Most people have experienced something similar in the realm of spam emails. For example: You receive an email stating that you have an unpaid bill and that you need to send money immediately through PayPal. Upon closer inspection, you find that the email didn’t come from PayPal, but from a fraudulent email address whose name and registry are similar to PayPal’s. This is referred to as email spoofing.

Domain spoofing is the same concept, but with websites.

How does it work?

In some cases, domain spoofing exists to distribute malware to consumers or to sell them an illegitimate product. A consumer visits a domain-spoofed consumer-review website, for instance, that extolls the virtues of some breakthrough health supplement. Problem is, the spoofed website was created by the company selling the product, and only appears to look like an objective third-party publisher.

Other domain-spoofing scams try to make money off of advertising. By creating a page that appears to be legitimate, a domain spoofer can trick marketers into buying ads on its page. Because these websites seem valid, domain-spoofed websites are often able to attract a fair number of visitors, allowing them to accrue substantial advertising revenue.

Why is this an issue?

Because it’s a bad experience for the consumer and it’s wasted ad spend for the advertiser. While domain spoofing has been noted as a threat for several years, it was recently in the news when advertising transparency vendor Adalytics called out Forbes for running a made-for-advertising (MFA) site as a subdomain. Advertisers were none too happy.

Domain-spoofed websites are often overloaded with ads — more than the average consumer would care to tolerate and more than any advertiser would care to be associated with — to maximize revenue for the scam website.

Even if the consumer experience isn’t terrible, advertisers don’t want to spend their budgets on spammy websites. They’d rather place their ads with reputable publishers, where they know their advertising will provide a positive experience for the consumer and have a positive effect on their brand perception.

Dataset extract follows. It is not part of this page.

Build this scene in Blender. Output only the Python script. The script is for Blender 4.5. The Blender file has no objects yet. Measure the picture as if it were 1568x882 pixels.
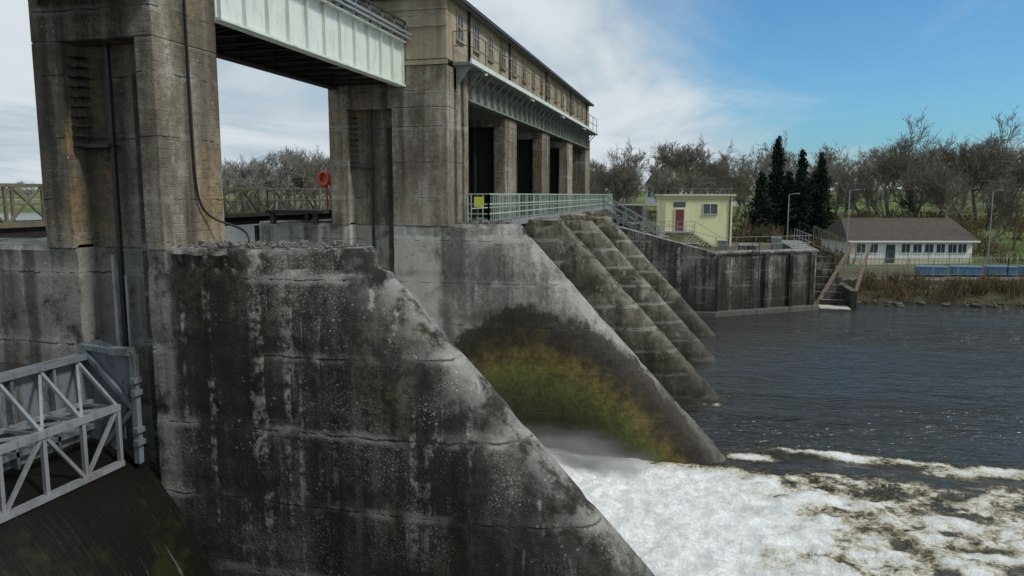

Is domain spoofing the same as a made-for-advertising website?

Good question. And not exactly. Most domain-spoofing websites are also MFA sites, but not all MFA websites involve domain spoofing.

MFA is a broad term to describe websites that offer little to no value to consumers and whose only purpose is to generate ad revenue. MFA sites include all kinds of shady ad tech behavior, such as pixel stuffing, click fraud and domain spoofing. Domain spoofing is one example of an MFA scheme.

How do advertisers address the issue?

One of the best ways to combat domain spoofing, and all other kinds of ad industry chicanery, is through supply-path optimization (SPO). (If you want to go deeper on SPO, the Edge Academy has a whole lesson on this.)

Domain spoofing works because the ad delivery process is so complex. It can be hard to spot a domain-spoofed URL when sifting through billions of pieces of individual ad inventory available on the various ad networks and buying platforms that make up the digital media ecosystem.

SPO can help solve this problem by bringing buyers and sellers closer together, and giving marketers a clearer idea of where their ads end up thereby minimizing extraneous fees. In using SPO, marketers are much less likely to engage with a domain spoofed website and thus much less likely to waste their ad spend — no matter how convincing the domain spoofing is.